Friday, March 11, 2022

Tweeting woman

 

11 March 2022


Erased yesterday’s entry and changed the date. A Ukrainian woman on twitter can't find a manicure. “Do you not know people are dying?” is one man's response. Does he not know the value of nails neatly trimmed, of the clothes we work in and those we sleep in? (Sometimes they’re the same.) Each nail marks a boundary between air and skin, a mobile defense system to keep us in our chairs. She hasn’t left her home, sends photos of coffee cups, steaming.


I join her for coffee, laughing at her previously-annoying neighbors, Snoring Man and Sneezing Man. I used to live next to Laughing Man.


I am copying her words, because that is how I receive this war. I drink coffee, too, so we have that in common. Cris pulls back his project based on war images, photographs he transforms to brazen metallic near abstractions. He's reached the boundary of art and horror, wonders which side to stand on. Art is Poland, war Ukraine. You can eat in Poland, but you feel guilty about it. Trains are passing through the night, some returning to Ukraine. There are people on them.


Atrocity as cliché. Russian soldiers talk to their wives. One is bringing back a large TV, another a kitchen appliance his wife requested. Another says they shot two civilians who saw them. There’s less bluster in opposing war, sticking a hole in your gas tank and walking away. Four soldiers confront an elderly couple. She shoos them away like stray geese.

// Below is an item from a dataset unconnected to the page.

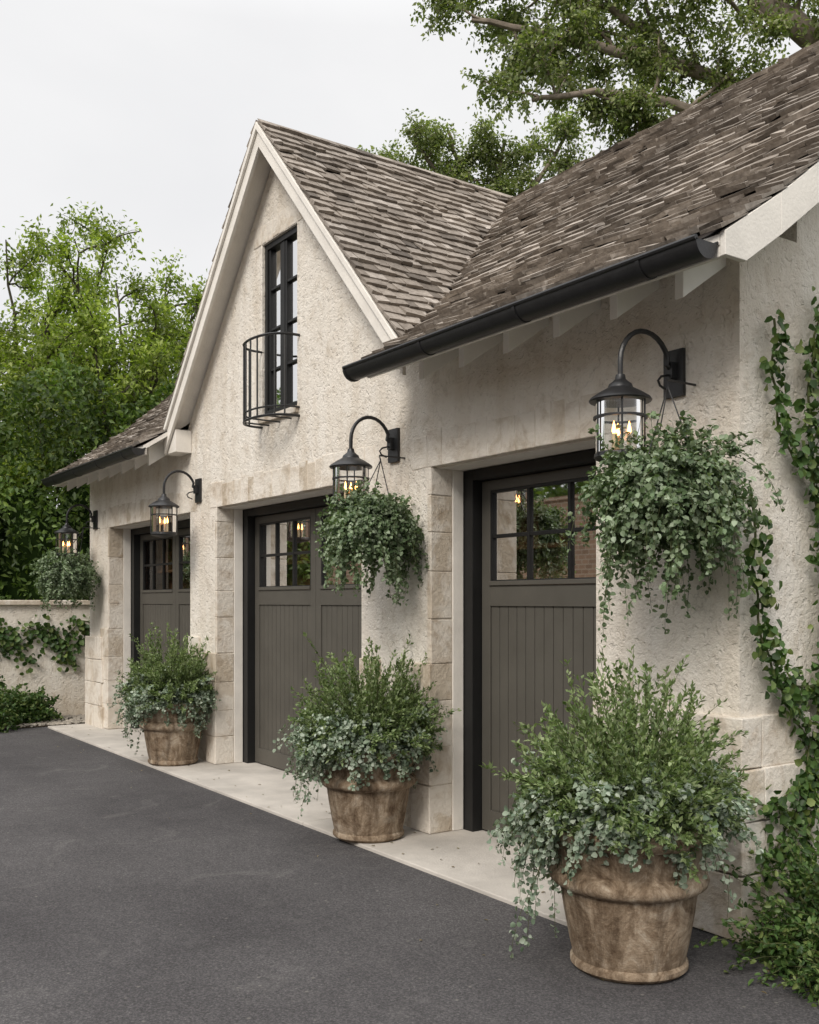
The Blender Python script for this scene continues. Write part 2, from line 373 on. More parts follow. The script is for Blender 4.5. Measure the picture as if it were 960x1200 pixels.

Dear Y: It’s a cool, crisp morning in Volcano, Hawai`i. I’m in a rain forest, listening to birds, tracing the course of shadows through the large leaves and the hapu`u fronds. My dog Lilith got loose yesterday and ran through the forest chasing pheasants. When I came around a corner and saw her at the end of the loop, I called her name. She turned, rain the other way with an absolute joy I can’t deny her. When she returned, it was for water. This story escapes allegory; it’s so much more simple than that. Imagine everyone else who feels this feeling: the grief, the anger, the frustration. The dog in my former student’s film was beautiful in this way, walking an old man toward his death, tail up, nose out for the ghost of the old man’s wife under the tree outside.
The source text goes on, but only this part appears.